The decision to freeze the Lifetime Allowance (LTA) at the 2021 Budget could raise twice as much money for the Treasury than originally expected, according to LCP.
LCP estimated that, due to higher-than-expected inflation, the Treasury could raise in excess of £2bn in pension tax due to the freeze.
It was initially anticipated that the policy would cumulatively raise £1bn in the period up to and including 2025/26.
The policy to freeze the LTA at £1,073,100 was introduced when the government thought that CPI inflation would not go above 2 per cent for the period to 2025/26, LCP stated.
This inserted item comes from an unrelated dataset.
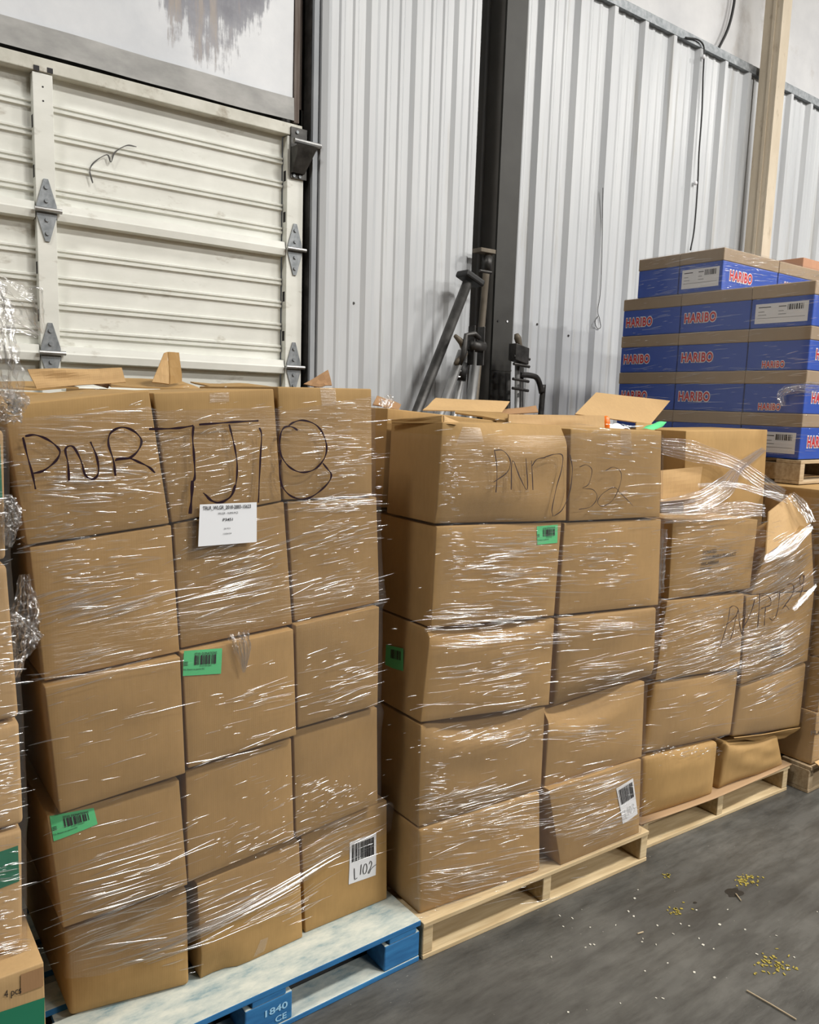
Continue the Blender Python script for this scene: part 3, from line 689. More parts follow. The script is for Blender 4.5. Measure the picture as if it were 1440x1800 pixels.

LCP noted that the LTA system raises money for the government in two ways: Through those who take pensions that take them over the LTA pay tax charges, with £382m paid in charges in 2020/21, and through some who change their saving behaviour, for example people saving into an ISA rather than a pension and therefore having these savings no longer qualify for ‘up front’ tax relief.
While the eventual yield from freezing the LTA will not be known for several years, LCP estimated that the higher inflation that has already been seen, coupled with likely higher inflation next year than the Treasury expected, means the total impact of the policy could be over £2bn.
“Freezing tax thresholds is a highly unpredictable way of raising revenue for the government,” commented LCP partner, Mike Richardson.
“When there is a surge in inflation of the sort we have seen recently, freezes on tax allowances can generate far more revenue than expected.
“As well as creating unpredictability for the government in terms of revenues, long-term freezes and changes in policy also make it very hard for individuals to make long-term plans for their pensions and savings.”
Pensions Age has contacted the Treasury for comment.